* Scene script records:
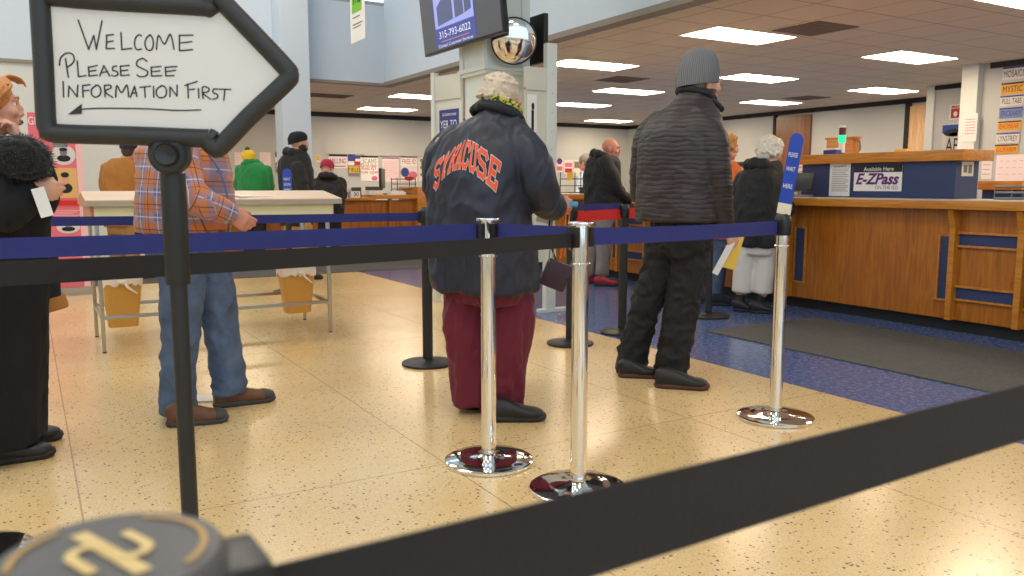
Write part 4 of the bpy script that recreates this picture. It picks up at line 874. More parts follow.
# handwriting, traced as strokes (crop pixels)
HW = [[(265, 68), (301, 168)], [(301, 166), (318, 120)], [(318, 120), (327, 168)], [(327, 166), (346, 70)],
 [(362, 118), (360, 165)], [(360, 120), (385, 117)], [(361, 143), (384, 139)], [(360, 165), (388, 164)],
 [(410, 110), (413, 168)], [(413, 168), (447, 164)], [(480, 122), (470, 118), (459, 130), (456, 152), (464, 168), (480, 166)],
 [(510, 118), (497, 128), (491, 148), (499, 168), (514, 168), (520, 146), (514, 124), (506, 118)],
 [(530, 168), (537, 120), (557, 150), (577, 116), (590, 168)], [(608, 120), (608, 172), (652, 168)], [(606, 120), (654, 119)], [(608, 146), (650, 141)],
 [(222, 198), (232, 262)], [(202, 222), (206, 196), (226, 180), (246, 184), (252, 204), (240, 220), (226, 228)], [(262, 206), (266, 260)], [(266, 260), (292, 256)],
 [(300, 226), (302, 258)], [(300, 228), (330, 222)], [(302, 242), (326, 238)], [(302, 258), (330, 254)], [(338, 258), (352, 222), (372, 258)], [(344, 246), (366, 243)],
 [(396, 224), (384, 226), (382, 238), (396, 242), (400, 252), (388, 258), (378, 254)], [(408, 224), (410, 256), (438, 254)], [(408, 224), (438, 222)], [(410, 240), (434, 237)],
 [(498, 208), (484, 198), (466, 206), (464, 222), (482, 232), (500, 242), (496, 256), (476, 260), (464, 254)],
 [(512, 228), (514, 258), (548, 256)], [(512, 228), (546, 225)], [(513, 243), (542, 240)], [(560, 228), (562, 257), (590, 256)], [(560, 228), (600, 225)], [(562, 243), (596, 238)],
 [(214, 276), (216, 330)], [(232, 328), (234, 292), (262, 328), (264, 288)], [(280, 290), (282, 330)], [(280, 290), (306, 287)], [(281, 308), (302, 306)],
 [(326, 290), (312, 300), (310, 318), (322, 329), (338, 322), (342, 304), (334, 290), (324, 289)], [(354, 288), (356, 328)], [(354, 290), (372, 288), (376, 298), (356, 310), (382, 330)],
 [(392, 330), (396, 290), (412, 314), (430, 288), (436, 328)], [(442, 330), (456, 292), (464, 328)], [(446, 316), (464, 314)], [(490, 294), (492, 330)], [(474, 296), (510, 292)], [(520, 292), (521, 330)],
 [(546, 292), (532, 302), (530, 320), (542, 331), (560, 326), (564, 306), (556, 292), (544, 291)], [(576, 328), (576, 294), (600, 326), (600, 288)],
 [(636, 284), (638, 332)], [(626, 290), (668, 276)], [(637, 304), (660, 302)], [(672, 300), (674, 332)], [(688, 334), (686, 296), (706, 298), (706, 310), (688, 316), (714, 336)],
 [(738, 302), (724, 302), (722, 314), (736, 320), (736, 332), (720, 336)], [(762, 304), (758, 340)], [(742, 302), (782, 303)],
 [(262, 372), (330, 367), (480, 368), (600, 374), (680, 372)]]
bm = bmesh.new(); random.seed(4)
for st_ in HW:
    p = [ob(*q) for q in st_]
    if len(p) > 2: p = catmull(p, 4) if len(p) > 4 else p
    stroke(bm, fs, p, .0024, h=.0012, th=.001)
tri = [ob(*q) for q in ((230, 388), (278, 351), (278, 386))]; bm.faces.new([bm.verts.new(fs.P(x, y, .0014)) for x, y in tri])
sp_('handwriting', bm, 'marker', False)
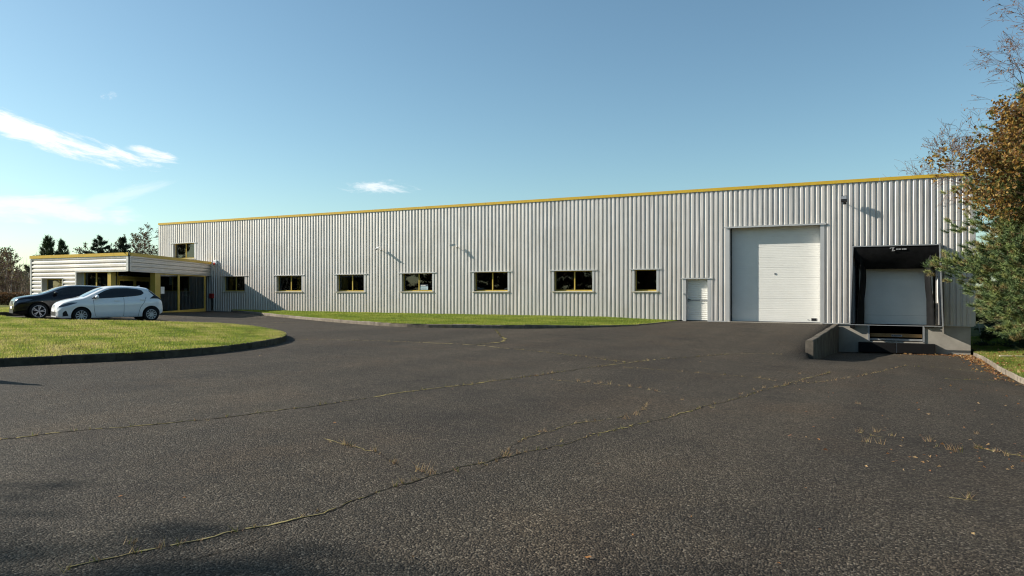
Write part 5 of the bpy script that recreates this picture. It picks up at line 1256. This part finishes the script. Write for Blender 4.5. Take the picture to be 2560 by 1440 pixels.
for i, (loc, h, rad, lab) in enumerate((((5.2, 3.2), 5.2, 2.0, 'dark young spruce in the shade behind the right end of the loading dock'), ((8.6, 6.5), 8.0, 2.8, 'dark spruce standing behind the pine, right of the young shaded spruce'), ((11.5, 1.5), 9.0, 3.2, 'tall dark spruce at the right edge behind the pine boughs'), ((7.2, 15.0), 9.0, 3.0, 'dark spruce far back beyond the warehouse corner'), ((12.5, 10.5), 10.0, 3.4, 'broad dark spruce at the back right behind all the others'), ((9.5,-3.5), 8.5, 3.2, 'dark spruce touching the pine on its right side'))):
    conifer('spruce_tree', loc, h, rad, 50+i, lab, 'tree', DARKC, 'dark spruces right of the warehouse', 1500, 12, .22, .035, .05, .03)
STK = thing('stake', (3.9, 6.0, float(h_side(3.9, 6))), 'thin pale stake leaning beside the right corner of the warehouse', 'stake')
mb = MB(); z = float(h_side(3.9, 6)); mb.tube([(3.98,5.9,z-.1),(3.80,6.0,z+1.0)], .022, 6); sub('pole', mb, M['sill'], STK)

# trees beyond the annex and the wood on the left
SPR = [(.028,.045,.025), (.035,.055,.028), (.045,.06,.03)]
conifer('pine_tree', (-77.0, 7.6), 6.8, 3.4, 61, 'bushy pine with a blunt top behind the annex roof, left of its narrower twin', 'tree', [(.04,.065,.028), (.055,.08,.03), (.07,.09,.035)], 'pines behind the annex', 1100, 12, .36, .06, .6, .05, .85)
conifer('pine_tree', (-76.8, 8.9), 6.5, 2.6, 62, 'narrower pine just right of the bushy pine behind the annex roof', 'tree', [(.035,.06,.026), (.05,.075,.03), (.06,.085,.035)], 'pines behind the annex', 900, 12, .34, .06, .6, .05, .85)
for i, (loc, h, rad, lab) in enumerate((((-78.9, 14.4), 7.3, 2.4, 'tallest dark spruce behind the middle of the annex roof'), ((-80.0, 16.6), 5.9, 1.9, 'short spruce between the tallest spruce and the pointed one behind the annex'), ((-74.8, 14.3), 6.9, 1.6, 'narrow pointed spruce behind the annex corner'), ((-75.5, 16.6), 5.3, 1.9, 'low spruce beneath bare branches close to the warehouse corner'), ((-83, 15.0), 5.4, 2.2, 'low broad spruce left of the tallest spruce behind the annex'))):
    conifer('spruce_tree', loc, h+.3, rad*1.8, 70+i, lab, 'tree', SPR, 'spruces behind the annex', 3000, 9, .30, .06, .12, .03)
for i, (loc, h, lab) in enumerate((((-77.1, 18.0), 7.6, 'bare grey tree behind the annex corner, left of the highest twigs'), ((-72.3, 15.8), 7.4, 'bare tree with the highest fine twigs left of the warehouse corner'), ((-73.2, 18.6), 7.6, 'bare tree partly hidden by the left corner of the warehouse'), ((-79.5, 19.0), 6.6, 'small bare tree between two spruces behind the annex'), ((-74.5, 17.0), 6.9, 'leaning bare tree between the two tallest bare trees behind the annex'), ((-71.5, 17.4), 6.6, 'low bare tree just left of the warehouse corner'), ((-77.5, 16.2), 6.6, 'bare tree rising right beside the tallest dark spruce'), ((-80.5, 17.2), 6.4, 'bare tree with pale twigs in the gap right of the short spruce'), ((-81.5, 14.0), 5.9, 'bare tree at the left foot of the tallest dark spruce'))):
    bare_tree('bare_tree', loc, h+.7, 80+i, lab, 'tree', 'bare trees behind the annex', 'bark', 'twig', [(.09,.085,.045), (.12,.095,.045)], 900, 4, None, .15, .55, .0, 14, .14, .014, .40)
WOOD = [(-61.5,-5.2,4.6),(-63.2,-3.8,5.0),(-65.6,-3.2,5.3),(-66.5,-2.6,5.0),(-68.5,-1.2,4.8),(-62.0,-3.9,4.4),(-64.5,-2.8,4.8),(-60.5,-6.8,4.4),(-69.5,-2.0,5.7),(-71.5,-.5,5.4),(-66.0,-6.2,5.0),(-72.5,.4,5.2),(-62.8,-6.6,4.7),(-67.8,-3.9,5.4),(-74.5,.6,6.0)]
for i, (x, y, h) in enumerate(WOOD):
    t = bare_tree('birch_tree', (x, y), h*.90, 100+i, 'leafless pale-stemmed tree in the brown thicket at the left edge beyond the lawn', 'tree', 'leafless trees of the thicket left of the annex', 'birch' if i % 2 else 'bark', 'twig', [(.19,.16,.07), (.16,.13,.06), (.15,.15,.06)], 260, 4, .06, .12, .6, .0, 18, .12, .012, .40)
def thicket():
    r = np.random.default_rng(90); k = 5200; x = r.uniform(-92, -58, k); y = r.uniform(-9, 24, k)
    m = (y-(-5.5+(-60-x)*.30) > -3)&(y-(-5.5+(-60-x)*.55) < 7); x, y = x[m], y[m]; k = len(x); z = G(x, y); h = r.uniform(1.2, 3.8, k)*(1+.2*np.sin(x*1.3))
    l = r.normal(0, .22, (k, 2)); w = r.uniform(.012, .03, k); a = r.uniform(0, 6.28, k); V, F = [], []
    b0 = np.c_[x, y, z]; tp = np.c_[x+l[:,0]*h, y+l[:,1]*h, z+h]; sx = np.c_[np.cos(a)*w, np.sin(a)*w, 0*w]
    V = np.stack([b0-sx, b0+sx, tp], 1).reshape(-1, 3); col = np.array([(.17,.12,.09), (.24,.18,.13), (.14,.11,.075), (.36,.31,.25)])[r.integers(0, 4, k)]
    P = b0[r.integers(0, k, 16000)]+np.c_[r.normal(0, .5, (16000, 2)), r.uniform(.1, 2.9, 16000)]
    V2, F2, C2 = leaf_cards(P, .16, r, [(.15,.12,.075), (.18,.135,.085), (.12,.105,.06), (.13,.13,.06)], .2)
    V2 = V2.reshape(-1, 4, 3)[:, :3].reshape(-1, 3); C2 = C2.reshape(-1, 4, 3)[:, :3].reshape(-1, 3)
    VV = np.r_[V, V2]; o = tri_mesh('undergrowth', VV, np.arange(len(VV)).reshape(-1, 3), M['dry'], np.r_[np.repeat(col, 3, 0), C2]); o['kind'] = 'stuff'
thicket()
def hedge():
    r = np.random.default_rng(91); a, b = np.array((-49.0, -6.9)), np.array((-60.5, -9.6)); d = b-a; L = np.hypot(*d); u = d/L; nn = np.array((-u[1], u[0]))
    z0 = float(G(-54, -8.5))+.1; t = thing('hedge', (-54.5, -8.2, z0), 'low clipped brown hedge at the left edge between lawn and thicket', 'hedge')
    k = 16000; s = r.uniform(0, L, k); q = r.uniform(-.35, .35, k); h = r.uniform(0, .95, k)**.7*.95; P = np.c_[a[0]+u[0]*s+nn[0]*q, a[1]+u[1]*s+nn[1]*q, z0+h]
    V, F, C = leaf_cards(P, .09, r, [(.10,.05,.025), (.13,.07,.03), (.07,.05,.02)], 0); tri_mesh('foliage', V, F, M['leaves'], C, t, (-54.5, -8.2, z0))
    mb = MB()
    for i in range(40):
        p = a+d*((i+.5)/40); mb.tube([(p[0], p[1], z0-.1), (p[0]+r.normal(0,.1), p[1]+r.normal(0,.1), z0+.8)], [.02, .006], 4)
    sub('stem', mb, M['bark'], t)
hedge()
def far_wood():
    """the dark wood on the rise far behind, one mass"""
    r = np.random.default_rng(92); V, C = [], []
    for i in range(420):
        u = r.uniform(-.80, -.60); d = r.uniform(150, 260); X, Y = u*d, d
        x, y = X*.887-Y*.4616, -37+X*.4616+Y*.887
        h = d*.024+r.uniform(.6, 2.6); n = 60; f = r.uniform(0, 1, n)**.8; a = r.uniform(0, 6.28, n); rr = (1-f)*h*.26+.15
        c = np.c_[x+np.cos(a)*rr, y+np.sin(a)*rr, -.3+h*f]
        V.append((c[:,None]+r.normal(0, 1, (n, 3, 3))*((1-f)*.35+.22)[:,None,None]).reshape(-1, 3)); C.append(np.tile(np.array((.04,.05,.032))*r.uniform(.7, 1.3), (3*n, 1)))
    V = np.concatenate(V); o = tri_mesh('far_wood', V, np.arange(len(V)).reshape(-1, 3), M['needles'], np.concatenate(C)); o['kind'] = 'stuff'
far_wood()
# trees behind the photographer: seen in the window panes, and one to the left shades the lower corner of the yard
for i, (x, y, h) in enumerate(((-26.2, -41.6, 14.2),)):
    bare_tree('oak_tree', (x, y), h, 120+i, 'tall autumn tree left of the yard whose shade falls on the near asphalt', 'tree', None, 'bark', 'bark', BROWN, 2200, 4, .2, .55, .6, .0, 24, .15, .010, .27)
for i, (x, y, h, rd) in enumerate(((-8,-64,14,5.4),(-15,-68,16,5.8),(-1,-66,15,5.6),(6,-62,14,5.4),(12,-66,16,6),(-23,-70,16,5.8),(-31,-66,15,5.6),(19,-62,15,5.8),(26,-64,16,6),(-40,-70,16,6),(-50,-72,16,6),(33,-58,15,5.8),(-60,-74,16,6),(-70,-72,16,6),(-80,-66,15,6),(-90,-60,16,6),(-98,-50,15,6),(-104,-40,16,6),(-108,-28,15,6),(40,-50,15,6),(44,-40,15,6))):
    conifer('hedgerow_tree', (x, y), h, rd, 130+i, 'brown and green tree of the row behind the yard entrance', 'tree', [(.14,.07,.03), (.08,.06,.028), (.17,.08,.03), (.04,.05,.02)], 'row of trees behind the yard entrance', 1600, 6, .9, .30, .3, .02, .5)
SG = thing('sign_board', (-17.1, -31.1, float(h_lawn(-17.7, -31.1))), 'small dark board on two posts standing on the lawn, its shadow on the asphalt', 'sign')
z = float(h_lawn(-17.7, -31.1)); mb = MB(); mb.box(-17.9, -16.3, -31.16, -31.13, z+1.55, z+2.0); sub('board', mb, M['steel'], SG)
mb = MB(); mb.tube([(-17.7,-31.1,z-.2),(-17.7,-31.1,z+2.0)], .03, 8); sub('post', mb, M['steel'], SG)
mb = MB(); mb.tube([(-16.5,-31.1,z-.2),(-16.5,-31.1,z+2.0)], .03, 8); sub('post', mb, M['steel'], SG)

* The problem: Extract from the listing above the lines between the line containing "Write part 5" and the line containing "mb = MB(); z", keeping both of those lines. Output nothing else.

* Answer to this task:
Write part 5 of the bpy script that recreates this picture. It picks up at line 1256. This part finishes the script. Write for Blender 4.5. Take the picture to be 2560 by 1440 pixels.
for i, (loc, h, rad, lab) in enumerate((((5.2, 3.2), 5.2, 2.0, 'dark young spruce in the shade behind the right end of the loading dock'), ((8.6, 6.5), 8.0, 2.8, 'dark spruce standing behind the pine, right of the young shaded spruce'), ((11.5, 1.5), 9.0, 3.2, 'tall dark spruce at the right edge behind the pine boughs'), ((7.2, 15.0), 9.0, 3.0, 'dark spruce far back beyond the warehouse corner'), ((12.5, 10.5), 10.0, 3.4, 'broad dark spruce at the back right behind all the others'), ((9.5,-3.5), 8.5, 3.2, 'dark spruce touching the pine on its right side'))):
    conifer('spruce_tree', loc, h, rad, 50+i, lab, 'tree', DARKC, 'dark spruces right of the warehouse', 1500, 12, .22, .035, .05, .03)
STK = thing('stake', (3.9, 6.0, float(h_side(3.9, 6))), 'thin pale stake leaning beside the right corner of the warehouse', 'stake')
mb = MB(); z = float(h_side(3.9, 6)); mb.tube([(3.98,5.9,z-.1),(3.80,6.0,z+1.0)], .022, 6); sub('pole', mb, M['sill'], STK)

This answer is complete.